Can you expect the Federal Reserve to patch the system, to wrest some order from this lawless jungle?

Must I ask?

The Federal Reserve Has No Answers

The Federal Reserve has no idea what it takes to fix the broken monetary system (they can’t even get the simplest part right)… All these central bankers did was prove they had, and have, no answers. 

But why no fix? And why is the Federal Reserve so incurably botched?:

  • As far as economists are concerned, the U.S. economy is a closed system.

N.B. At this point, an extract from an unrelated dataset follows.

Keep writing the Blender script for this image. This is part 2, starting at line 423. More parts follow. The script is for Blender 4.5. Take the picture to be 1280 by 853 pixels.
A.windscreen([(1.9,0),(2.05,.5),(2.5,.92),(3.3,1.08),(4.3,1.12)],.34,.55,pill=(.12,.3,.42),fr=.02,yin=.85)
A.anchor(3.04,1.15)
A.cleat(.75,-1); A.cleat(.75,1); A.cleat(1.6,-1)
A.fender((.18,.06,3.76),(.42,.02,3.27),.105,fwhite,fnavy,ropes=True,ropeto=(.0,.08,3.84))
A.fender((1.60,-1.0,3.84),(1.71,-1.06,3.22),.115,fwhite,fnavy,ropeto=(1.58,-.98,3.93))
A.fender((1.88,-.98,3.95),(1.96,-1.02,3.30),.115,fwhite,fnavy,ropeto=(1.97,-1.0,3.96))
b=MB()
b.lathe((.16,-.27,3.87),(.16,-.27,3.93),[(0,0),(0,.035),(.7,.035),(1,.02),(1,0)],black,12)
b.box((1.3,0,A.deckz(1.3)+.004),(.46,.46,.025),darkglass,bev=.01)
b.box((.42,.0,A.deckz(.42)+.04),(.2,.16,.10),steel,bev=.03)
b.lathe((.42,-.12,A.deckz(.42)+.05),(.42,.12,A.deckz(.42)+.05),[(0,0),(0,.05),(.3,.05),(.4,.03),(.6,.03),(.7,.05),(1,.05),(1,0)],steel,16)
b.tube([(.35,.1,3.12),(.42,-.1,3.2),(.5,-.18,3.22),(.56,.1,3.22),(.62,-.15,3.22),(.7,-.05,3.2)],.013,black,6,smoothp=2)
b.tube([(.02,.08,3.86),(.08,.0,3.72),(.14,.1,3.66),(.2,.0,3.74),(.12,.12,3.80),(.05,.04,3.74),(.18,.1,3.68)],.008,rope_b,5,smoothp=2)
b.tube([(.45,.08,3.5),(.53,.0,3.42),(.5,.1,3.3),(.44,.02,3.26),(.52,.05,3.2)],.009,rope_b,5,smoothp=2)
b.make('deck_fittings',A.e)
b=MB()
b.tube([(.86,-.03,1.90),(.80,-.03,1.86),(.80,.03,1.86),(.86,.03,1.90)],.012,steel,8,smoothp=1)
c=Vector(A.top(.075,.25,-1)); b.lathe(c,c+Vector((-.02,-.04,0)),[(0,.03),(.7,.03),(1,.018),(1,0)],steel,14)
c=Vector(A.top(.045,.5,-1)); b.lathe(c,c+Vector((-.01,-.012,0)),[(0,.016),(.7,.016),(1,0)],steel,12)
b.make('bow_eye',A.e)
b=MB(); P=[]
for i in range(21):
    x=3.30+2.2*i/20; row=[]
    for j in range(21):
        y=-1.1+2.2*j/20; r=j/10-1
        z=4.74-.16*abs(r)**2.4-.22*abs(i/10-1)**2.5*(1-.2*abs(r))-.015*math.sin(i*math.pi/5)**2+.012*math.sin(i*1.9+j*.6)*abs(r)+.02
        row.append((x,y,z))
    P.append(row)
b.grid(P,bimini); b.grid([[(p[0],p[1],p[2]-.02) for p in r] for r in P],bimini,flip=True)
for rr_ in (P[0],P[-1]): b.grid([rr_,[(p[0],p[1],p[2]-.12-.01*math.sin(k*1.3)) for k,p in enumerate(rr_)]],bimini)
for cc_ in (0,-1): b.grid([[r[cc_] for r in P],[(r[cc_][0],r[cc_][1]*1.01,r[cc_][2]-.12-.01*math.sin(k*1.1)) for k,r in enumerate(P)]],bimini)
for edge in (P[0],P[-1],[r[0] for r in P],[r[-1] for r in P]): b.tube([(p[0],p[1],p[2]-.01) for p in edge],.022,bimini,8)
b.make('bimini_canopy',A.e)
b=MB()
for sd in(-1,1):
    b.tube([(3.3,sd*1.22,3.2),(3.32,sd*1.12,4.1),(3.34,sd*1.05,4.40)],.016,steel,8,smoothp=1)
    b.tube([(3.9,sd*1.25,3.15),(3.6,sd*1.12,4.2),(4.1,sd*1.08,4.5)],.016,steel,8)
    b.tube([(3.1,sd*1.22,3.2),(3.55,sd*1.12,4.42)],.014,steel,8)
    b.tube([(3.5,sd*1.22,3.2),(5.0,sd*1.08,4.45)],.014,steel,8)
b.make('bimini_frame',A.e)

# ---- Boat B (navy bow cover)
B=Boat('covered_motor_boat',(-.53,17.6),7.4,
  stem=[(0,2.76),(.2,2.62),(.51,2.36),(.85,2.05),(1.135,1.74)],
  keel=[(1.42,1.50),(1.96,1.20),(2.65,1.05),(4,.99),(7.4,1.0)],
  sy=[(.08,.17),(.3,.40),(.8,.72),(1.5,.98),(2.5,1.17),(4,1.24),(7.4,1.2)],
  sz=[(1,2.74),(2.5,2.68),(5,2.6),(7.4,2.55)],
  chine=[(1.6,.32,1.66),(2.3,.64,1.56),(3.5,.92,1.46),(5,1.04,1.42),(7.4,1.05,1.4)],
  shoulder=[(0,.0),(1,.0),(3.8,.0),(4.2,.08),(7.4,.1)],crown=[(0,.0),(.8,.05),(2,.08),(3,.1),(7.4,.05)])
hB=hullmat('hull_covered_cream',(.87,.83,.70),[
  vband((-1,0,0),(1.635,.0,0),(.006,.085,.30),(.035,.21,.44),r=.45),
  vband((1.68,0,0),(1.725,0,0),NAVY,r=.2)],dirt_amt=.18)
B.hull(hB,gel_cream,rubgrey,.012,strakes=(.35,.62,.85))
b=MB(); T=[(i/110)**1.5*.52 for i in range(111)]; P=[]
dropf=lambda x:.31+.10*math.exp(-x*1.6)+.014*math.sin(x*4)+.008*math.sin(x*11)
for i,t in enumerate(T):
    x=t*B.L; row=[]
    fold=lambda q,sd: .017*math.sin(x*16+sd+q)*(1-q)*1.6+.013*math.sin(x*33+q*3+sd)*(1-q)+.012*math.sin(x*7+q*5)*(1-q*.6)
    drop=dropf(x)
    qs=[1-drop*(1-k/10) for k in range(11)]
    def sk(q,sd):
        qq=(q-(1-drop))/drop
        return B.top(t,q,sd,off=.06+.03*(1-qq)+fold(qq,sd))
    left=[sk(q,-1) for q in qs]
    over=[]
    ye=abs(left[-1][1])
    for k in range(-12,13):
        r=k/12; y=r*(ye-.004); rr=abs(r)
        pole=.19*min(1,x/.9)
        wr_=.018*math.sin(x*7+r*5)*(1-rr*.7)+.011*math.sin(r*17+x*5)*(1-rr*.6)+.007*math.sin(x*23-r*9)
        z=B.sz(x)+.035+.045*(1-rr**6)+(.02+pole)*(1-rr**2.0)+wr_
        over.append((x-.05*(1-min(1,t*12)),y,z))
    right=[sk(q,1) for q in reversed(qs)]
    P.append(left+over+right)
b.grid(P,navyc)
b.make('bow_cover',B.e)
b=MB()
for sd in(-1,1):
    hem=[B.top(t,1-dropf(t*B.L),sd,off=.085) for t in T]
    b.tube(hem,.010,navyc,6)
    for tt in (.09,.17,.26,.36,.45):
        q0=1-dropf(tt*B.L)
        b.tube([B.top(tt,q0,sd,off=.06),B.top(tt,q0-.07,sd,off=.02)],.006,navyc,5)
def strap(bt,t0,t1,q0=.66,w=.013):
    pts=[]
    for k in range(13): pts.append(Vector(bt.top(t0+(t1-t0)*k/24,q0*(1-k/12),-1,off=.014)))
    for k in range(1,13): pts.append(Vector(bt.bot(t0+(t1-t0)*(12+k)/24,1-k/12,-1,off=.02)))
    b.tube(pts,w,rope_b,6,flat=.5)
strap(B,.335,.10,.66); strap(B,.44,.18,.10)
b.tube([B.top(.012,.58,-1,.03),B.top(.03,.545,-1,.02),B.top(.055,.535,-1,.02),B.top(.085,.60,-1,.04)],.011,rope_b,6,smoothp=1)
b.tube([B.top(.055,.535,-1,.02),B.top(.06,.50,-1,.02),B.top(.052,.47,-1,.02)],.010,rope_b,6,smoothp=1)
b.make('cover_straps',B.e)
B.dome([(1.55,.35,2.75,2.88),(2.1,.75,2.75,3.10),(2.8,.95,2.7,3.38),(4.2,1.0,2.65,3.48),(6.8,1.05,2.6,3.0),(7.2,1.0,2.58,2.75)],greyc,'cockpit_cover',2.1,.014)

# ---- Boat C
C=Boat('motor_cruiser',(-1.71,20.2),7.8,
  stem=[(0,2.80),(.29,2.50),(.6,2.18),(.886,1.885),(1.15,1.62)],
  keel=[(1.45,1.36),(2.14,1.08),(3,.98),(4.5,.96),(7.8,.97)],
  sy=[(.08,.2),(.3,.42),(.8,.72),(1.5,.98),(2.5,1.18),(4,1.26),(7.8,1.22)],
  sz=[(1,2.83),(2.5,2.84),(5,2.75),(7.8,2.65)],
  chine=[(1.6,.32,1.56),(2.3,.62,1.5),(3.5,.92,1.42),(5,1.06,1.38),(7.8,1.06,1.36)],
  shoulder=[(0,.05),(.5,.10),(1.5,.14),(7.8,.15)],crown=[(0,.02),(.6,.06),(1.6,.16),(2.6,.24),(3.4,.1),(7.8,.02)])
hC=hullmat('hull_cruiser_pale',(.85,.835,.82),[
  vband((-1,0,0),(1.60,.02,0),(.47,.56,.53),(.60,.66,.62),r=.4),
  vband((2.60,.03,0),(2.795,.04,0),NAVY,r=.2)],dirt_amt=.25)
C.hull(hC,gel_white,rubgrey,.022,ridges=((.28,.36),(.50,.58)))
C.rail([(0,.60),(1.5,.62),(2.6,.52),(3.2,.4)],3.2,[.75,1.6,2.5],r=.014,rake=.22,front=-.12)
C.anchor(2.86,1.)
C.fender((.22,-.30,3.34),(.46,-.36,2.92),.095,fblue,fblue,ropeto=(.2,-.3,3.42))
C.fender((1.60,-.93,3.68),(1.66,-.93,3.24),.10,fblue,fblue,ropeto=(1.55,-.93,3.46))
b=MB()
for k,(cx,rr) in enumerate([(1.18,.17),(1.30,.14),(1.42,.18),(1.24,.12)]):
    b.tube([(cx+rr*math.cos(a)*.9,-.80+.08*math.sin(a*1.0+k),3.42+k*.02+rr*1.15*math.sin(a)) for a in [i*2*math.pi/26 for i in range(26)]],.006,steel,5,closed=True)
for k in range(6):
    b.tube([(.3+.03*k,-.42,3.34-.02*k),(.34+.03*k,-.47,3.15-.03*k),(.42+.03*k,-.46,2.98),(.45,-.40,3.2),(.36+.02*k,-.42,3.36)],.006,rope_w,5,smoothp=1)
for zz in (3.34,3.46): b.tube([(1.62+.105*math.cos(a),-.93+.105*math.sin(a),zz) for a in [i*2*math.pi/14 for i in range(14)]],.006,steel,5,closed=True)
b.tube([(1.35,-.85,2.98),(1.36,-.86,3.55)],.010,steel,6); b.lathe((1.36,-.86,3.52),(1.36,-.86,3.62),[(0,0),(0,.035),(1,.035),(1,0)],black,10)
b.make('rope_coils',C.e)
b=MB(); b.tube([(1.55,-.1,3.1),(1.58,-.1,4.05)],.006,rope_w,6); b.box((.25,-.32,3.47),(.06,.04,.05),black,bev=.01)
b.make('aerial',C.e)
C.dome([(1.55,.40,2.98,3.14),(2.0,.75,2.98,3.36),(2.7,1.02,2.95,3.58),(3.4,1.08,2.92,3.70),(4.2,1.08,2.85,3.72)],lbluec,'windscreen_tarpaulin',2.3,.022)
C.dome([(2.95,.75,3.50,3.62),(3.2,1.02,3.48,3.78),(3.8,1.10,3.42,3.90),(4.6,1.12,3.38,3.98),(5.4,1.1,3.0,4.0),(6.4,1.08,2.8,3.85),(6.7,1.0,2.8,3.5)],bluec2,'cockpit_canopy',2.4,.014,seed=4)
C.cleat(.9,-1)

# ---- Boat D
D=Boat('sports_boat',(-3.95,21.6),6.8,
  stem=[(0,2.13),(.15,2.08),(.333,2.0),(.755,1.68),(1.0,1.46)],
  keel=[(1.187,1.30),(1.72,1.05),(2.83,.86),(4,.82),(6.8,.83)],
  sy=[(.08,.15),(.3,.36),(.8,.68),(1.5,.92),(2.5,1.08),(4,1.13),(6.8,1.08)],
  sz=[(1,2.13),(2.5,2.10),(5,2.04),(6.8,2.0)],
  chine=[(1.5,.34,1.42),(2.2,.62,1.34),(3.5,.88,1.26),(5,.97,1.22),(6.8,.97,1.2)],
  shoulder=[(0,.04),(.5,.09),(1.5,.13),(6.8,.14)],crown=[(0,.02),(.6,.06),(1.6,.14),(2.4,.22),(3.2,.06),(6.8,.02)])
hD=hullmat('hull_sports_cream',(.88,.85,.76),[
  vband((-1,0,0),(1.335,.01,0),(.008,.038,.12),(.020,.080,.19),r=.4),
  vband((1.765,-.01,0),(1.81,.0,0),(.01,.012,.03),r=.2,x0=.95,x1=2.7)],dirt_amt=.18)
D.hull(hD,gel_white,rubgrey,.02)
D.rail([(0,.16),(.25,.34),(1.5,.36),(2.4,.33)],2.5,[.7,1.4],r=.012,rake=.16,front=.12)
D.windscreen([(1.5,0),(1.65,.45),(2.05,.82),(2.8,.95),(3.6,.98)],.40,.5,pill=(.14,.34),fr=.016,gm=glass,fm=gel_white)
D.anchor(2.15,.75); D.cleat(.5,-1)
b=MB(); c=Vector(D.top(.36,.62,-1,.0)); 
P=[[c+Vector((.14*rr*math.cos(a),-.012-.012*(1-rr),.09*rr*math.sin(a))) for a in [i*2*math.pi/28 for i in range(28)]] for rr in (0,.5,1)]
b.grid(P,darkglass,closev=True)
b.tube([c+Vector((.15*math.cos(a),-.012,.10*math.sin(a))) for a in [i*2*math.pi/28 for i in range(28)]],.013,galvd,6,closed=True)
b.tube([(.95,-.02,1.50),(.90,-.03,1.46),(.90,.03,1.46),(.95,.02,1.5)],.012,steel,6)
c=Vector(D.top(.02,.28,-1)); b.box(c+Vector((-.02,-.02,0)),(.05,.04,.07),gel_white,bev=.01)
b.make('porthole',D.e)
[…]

In other words, it has its own money supply, there are trade linkages to foreign sources, but monetarily there isn’t supposed to be much transit between the U.S. and outside the U.S. [The shadow banking system is beyond] the orthodox framework of understanding how all of these things work…
  • Officials never saw it that way and still don’t; they were, and are, incapable of such a realization…
  • It’s (a monetary problem) that the Federal Reserve, so long as it persists in believing that the United States is a closed system, and that the Federal Reserve is at the center of the U.S. money supply, will never be able to fix.

Thus concludes our disquisition into the shadow banking system.

If you seek a firmer grasp of today’s financial and economic system — its booms, its busts, its lunacies — do not look to the Federal Reserve.

Peer instead into the shadows.

The shadows hold the answers — even if you do not like those answers.